• What is being asked: Review the material and extract every line in which the word "append" occurs.
## BEGIN Available data
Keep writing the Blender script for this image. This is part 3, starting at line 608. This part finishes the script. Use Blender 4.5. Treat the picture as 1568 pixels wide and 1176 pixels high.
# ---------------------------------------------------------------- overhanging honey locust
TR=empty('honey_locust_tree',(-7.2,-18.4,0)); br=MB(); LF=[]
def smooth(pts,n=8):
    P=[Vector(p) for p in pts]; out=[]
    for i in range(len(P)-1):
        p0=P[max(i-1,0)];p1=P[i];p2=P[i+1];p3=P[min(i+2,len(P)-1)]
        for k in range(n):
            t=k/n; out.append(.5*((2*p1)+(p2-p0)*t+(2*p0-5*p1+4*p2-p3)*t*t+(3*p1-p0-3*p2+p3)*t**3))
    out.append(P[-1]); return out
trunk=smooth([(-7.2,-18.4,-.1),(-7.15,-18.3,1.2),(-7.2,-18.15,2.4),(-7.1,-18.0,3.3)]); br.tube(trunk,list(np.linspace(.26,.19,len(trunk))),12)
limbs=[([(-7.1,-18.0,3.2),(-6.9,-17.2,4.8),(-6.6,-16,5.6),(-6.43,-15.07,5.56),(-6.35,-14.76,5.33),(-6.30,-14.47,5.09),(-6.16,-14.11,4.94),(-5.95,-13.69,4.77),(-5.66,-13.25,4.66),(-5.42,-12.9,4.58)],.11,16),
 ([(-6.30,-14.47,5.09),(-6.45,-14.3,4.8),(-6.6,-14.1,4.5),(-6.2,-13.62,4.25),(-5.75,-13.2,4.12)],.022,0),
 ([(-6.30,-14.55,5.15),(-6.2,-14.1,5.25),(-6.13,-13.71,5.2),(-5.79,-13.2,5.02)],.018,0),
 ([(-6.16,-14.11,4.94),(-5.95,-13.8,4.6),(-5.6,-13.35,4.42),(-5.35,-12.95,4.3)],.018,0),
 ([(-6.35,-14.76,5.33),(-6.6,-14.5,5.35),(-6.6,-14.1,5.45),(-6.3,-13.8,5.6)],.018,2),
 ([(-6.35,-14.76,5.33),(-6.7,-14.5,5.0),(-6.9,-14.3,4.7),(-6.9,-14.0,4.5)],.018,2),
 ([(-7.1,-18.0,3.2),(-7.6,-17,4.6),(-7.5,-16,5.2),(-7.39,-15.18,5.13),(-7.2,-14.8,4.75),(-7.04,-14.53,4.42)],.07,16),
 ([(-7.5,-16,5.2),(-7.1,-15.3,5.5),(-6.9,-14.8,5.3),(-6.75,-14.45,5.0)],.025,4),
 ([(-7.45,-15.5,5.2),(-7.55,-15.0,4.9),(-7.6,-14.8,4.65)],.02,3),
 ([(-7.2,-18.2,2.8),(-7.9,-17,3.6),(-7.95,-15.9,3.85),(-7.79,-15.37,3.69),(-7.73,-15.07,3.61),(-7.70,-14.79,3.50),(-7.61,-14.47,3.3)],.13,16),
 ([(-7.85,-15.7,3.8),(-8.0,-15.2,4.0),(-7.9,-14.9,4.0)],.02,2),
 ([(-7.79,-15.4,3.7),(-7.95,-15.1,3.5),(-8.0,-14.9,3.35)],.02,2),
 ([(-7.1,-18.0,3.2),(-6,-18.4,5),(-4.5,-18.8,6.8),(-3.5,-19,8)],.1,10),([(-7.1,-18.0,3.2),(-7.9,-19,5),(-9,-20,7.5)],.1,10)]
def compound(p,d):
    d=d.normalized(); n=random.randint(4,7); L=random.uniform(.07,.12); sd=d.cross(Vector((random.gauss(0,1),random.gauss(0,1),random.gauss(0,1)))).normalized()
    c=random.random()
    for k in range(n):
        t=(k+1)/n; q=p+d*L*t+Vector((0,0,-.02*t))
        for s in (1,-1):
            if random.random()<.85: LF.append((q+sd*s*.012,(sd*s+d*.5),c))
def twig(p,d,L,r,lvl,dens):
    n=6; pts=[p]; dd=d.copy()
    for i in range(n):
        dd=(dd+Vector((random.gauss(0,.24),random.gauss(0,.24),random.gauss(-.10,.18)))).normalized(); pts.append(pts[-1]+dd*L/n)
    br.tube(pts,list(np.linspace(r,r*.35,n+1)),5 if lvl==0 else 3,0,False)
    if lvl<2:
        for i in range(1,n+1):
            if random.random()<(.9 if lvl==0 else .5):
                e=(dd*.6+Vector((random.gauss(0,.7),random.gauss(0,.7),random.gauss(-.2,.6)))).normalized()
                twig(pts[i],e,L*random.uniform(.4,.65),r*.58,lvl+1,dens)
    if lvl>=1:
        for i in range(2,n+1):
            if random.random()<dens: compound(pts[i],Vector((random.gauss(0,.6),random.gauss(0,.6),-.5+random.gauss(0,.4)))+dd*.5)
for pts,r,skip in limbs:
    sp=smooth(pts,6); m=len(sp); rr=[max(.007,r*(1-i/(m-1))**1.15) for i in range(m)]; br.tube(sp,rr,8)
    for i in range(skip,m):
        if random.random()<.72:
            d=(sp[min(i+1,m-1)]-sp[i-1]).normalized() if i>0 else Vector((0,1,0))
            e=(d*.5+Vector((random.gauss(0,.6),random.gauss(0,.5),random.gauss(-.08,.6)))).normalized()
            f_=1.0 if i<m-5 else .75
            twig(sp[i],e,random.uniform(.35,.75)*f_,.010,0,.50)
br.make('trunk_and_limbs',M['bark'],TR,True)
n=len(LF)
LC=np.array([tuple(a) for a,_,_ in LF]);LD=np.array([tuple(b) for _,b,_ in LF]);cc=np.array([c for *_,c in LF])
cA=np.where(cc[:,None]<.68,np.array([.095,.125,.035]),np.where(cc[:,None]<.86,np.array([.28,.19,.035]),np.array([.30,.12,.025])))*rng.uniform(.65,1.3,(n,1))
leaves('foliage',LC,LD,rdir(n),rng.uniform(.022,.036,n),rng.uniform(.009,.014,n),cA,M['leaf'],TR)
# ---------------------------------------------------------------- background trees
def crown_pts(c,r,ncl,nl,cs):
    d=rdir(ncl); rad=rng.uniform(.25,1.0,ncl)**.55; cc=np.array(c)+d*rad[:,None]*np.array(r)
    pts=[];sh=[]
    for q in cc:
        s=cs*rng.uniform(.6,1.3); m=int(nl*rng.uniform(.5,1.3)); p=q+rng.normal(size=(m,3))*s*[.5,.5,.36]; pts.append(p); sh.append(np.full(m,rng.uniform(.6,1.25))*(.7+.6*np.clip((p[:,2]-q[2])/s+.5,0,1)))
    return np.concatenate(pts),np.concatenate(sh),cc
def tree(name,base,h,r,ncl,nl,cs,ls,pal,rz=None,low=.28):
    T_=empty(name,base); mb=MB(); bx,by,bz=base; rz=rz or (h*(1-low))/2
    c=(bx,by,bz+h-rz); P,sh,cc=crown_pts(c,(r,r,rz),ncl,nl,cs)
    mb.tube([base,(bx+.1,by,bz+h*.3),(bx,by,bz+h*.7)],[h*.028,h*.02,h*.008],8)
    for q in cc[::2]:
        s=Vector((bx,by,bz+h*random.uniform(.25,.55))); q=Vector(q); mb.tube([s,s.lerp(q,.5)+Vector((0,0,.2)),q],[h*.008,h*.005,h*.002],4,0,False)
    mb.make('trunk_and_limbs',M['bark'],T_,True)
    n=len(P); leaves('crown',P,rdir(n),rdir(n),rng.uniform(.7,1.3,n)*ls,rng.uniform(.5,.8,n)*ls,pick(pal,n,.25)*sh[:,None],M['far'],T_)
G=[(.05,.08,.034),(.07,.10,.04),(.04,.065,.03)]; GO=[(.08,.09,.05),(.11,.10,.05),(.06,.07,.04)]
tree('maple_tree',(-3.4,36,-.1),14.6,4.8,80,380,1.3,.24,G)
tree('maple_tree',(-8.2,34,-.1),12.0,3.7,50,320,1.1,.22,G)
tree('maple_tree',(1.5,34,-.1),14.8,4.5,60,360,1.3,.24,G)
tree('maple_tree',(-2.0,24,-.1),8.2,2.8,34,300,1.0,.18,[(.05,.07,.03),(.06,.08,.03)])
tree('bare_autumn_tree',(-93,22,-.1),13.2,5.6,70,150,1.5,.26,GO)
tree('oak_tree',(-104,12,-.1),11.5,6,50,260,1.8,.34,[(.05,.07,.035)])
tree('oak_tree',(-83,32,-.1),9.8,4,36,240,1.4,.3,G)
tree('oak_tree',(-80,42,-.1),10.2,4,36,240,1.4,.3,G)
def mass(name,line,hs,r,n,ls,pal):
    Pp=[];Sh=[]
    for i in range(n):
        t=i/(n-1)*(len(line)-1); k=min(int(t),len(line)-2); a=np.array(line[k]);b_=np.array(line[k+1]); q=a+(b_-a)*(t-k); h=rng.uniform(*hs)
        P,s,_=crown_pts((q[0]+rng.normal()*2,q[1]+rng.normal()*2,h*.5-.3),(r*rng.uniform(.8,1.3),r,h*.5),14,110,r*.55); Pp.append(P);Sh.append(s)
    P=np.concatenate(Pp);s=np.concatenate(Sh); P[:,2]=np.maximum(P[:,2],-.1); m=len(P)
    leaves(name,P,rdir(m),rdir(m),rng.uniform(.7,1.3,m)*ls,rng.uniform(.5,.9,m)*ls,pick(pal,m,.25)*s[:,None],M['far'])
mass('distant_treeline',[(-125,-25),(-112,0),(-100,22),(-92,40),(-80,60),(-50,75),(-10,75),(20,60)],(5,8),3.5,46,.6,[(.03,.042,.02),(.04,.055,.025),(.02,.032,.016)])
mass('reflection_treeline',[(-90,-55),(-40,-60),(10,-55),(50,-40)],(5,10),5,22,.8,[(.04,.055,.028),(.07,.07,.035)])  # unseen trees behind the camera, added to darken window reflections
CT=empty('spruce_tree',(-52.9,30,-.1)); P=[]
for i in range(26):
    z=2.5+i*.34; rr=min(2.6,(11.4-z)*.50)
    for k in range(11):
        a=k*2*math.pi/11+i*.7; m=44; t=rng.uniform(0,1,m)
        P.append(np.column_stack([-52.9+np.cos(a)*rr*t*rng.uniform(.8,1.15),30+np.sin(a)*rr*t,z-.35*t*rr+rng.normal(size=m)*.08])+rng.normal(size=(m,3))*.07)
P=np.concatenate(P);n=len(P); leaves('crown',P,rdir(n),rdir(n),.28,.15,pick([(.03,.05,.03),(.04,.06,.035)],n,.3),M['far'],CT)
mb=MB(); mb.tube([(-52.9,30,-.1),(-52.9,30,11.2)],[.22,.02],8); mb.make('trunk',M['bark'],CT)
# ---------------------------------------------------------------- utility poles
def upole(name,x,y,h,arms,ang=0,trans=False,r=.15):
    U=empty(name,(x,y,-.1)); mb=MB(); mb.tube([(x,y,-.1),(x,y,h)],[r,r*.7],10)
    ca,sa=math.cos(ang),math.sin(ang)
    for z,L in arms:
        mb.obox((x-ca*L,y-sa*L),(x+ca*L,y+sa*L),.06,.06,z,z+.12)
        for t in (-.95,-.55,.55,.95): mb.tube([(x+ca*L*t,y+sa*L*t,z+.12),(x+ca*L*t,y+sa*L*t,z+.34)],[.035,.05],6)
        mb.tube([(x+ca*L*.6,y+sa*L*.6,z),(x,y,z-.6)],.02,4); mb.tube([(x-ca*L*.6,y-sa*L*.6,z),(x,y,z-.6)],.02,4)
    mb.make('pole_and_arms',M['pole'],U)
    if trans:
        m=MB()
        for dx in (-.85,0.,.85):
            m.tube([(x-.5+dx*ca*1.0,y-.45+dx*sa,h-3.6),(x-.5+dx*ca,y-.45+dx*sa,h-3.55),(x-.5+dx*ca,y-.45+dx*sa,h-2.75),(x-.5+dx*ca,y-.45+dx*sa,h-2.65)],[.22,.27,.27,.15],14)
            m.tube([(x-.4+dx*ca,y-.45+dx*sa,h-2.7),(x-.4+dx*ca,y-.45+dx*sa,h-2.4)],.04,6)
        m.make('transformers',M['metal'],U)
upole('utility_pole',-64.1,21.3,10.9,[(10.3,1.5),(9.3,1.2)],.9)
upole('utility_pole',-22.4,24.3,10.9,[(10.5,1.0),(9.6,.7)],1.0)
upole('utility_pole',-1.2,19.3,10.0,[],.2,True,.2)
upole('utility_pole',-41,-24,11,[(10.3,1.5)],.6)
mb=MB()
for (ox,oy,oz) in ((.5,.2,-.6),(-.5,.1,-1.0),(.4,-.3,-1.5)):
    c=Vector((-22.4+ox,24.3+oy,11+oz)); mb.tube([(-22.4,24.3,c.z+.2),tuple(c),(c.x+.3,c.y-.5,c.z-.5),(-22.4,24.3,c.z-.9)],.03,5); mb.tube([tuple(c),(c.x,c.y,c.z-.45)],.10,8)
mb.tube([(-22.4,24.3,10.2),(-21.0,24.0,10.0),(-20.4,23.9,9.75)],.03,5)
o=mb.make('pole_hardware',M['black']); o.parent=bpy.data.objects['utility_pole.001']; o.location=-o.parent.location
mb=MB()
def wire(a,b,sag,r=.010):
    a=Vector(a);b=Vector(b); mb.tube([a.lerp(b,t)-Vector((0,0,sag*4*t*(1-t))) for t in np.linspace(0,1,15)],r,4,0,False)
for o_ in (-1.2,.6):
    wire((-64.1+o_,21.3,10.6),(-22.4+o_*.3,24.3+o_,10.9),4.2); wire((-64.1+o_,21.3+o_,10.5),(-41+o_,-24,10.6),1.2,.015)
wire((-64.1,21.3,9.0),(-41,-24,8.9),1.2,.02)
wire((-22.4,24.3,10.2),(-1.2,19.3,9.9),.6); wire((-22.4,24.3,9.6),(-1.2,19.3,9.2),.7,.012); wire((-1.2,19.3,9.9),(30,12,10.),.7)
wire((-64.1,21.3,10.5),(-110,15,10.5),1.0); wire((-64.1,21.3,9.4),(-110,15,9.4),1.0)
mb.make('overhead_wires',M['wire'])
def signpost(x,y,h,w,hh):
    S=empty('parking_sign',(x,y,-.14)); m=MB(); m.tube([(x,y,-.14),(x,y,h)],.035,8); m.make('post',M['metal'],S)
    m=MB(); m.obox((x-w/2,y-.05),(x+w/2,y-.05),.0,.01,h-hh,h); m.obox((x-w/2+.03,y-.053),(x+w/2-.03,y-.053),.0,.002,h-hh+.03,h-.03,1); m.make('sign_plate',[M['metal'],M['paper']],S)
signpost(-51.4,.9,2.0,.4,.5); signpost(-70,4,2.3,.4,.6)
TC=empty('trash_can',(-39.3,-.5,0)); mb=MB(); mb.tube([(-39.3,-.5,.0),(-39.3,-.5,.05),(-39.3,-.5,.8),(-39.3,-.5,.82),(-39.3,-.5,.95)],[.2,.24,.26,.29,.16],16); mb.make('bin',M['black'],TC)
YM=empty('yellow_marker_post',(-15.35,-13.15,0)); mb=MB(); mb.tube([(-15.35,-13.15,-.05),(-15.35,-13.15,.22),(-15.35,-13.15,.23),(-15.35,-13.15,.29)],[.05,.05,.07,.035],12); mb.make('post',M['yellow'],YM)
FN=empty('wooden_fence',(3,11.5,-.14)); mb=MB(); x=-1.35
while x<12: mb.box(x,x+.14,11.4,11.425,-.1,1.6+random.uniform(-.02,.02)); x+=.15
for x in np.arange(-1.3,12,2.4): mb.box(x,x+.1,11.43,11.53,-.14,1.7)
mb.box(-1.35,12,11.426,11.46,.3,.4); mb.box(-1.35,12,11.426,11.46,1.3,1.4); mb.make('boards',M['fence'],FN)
## END Available data
• Full answer:
            t=k/n; out.append(.5*((2*p1)+(p2-p0)*t+(2*p0-5*p1+4*p2-p3)*t*t+(3*p1-p0-3*p2+p3)*t**3))
    out.append(P[-1]); return out
            if random.random()<.85: LF.append((q+sd*s*.012,(sd*s+d*.5),c))
        dd=(dd+Vector((random.gauss(0,.24),random.gauss(0,.24),random.gauss(-.10,.18)))).normalized(); pts.append(pts[-1]+dd*L/n)
        s=cs*rng.uniform(.6,1.3); m=int(nl*rng.uniform(.5,1.3)); p=q+rng.normal(size=(m,3))*s*[.5,.5,.36]; pts.append(p); sh.append(np.full(m,rng.uniform(.6,1.25))*(.7+.6*np.clip((p[:,2]-q[2])/s+.5,0,1)))
        P,s,_=crown_pts((q[0]+rng.normal()*2,q[1]+rng.normal()*2,h*.5-.3),(r*rng.uniform(.8,1.3),r,h*.5),14,110,r*.55); Pp.append(P);Sh.append(s)
        P.append(np.column_stack([-52.9+np.cos(a)*rr*t*rng.uniform(.8,1.15),30+np.sin(a)*rr*t,z-.35*t*rr+rng.normal(size=m)*.08])+rng.normal(size=(m,3))*.07)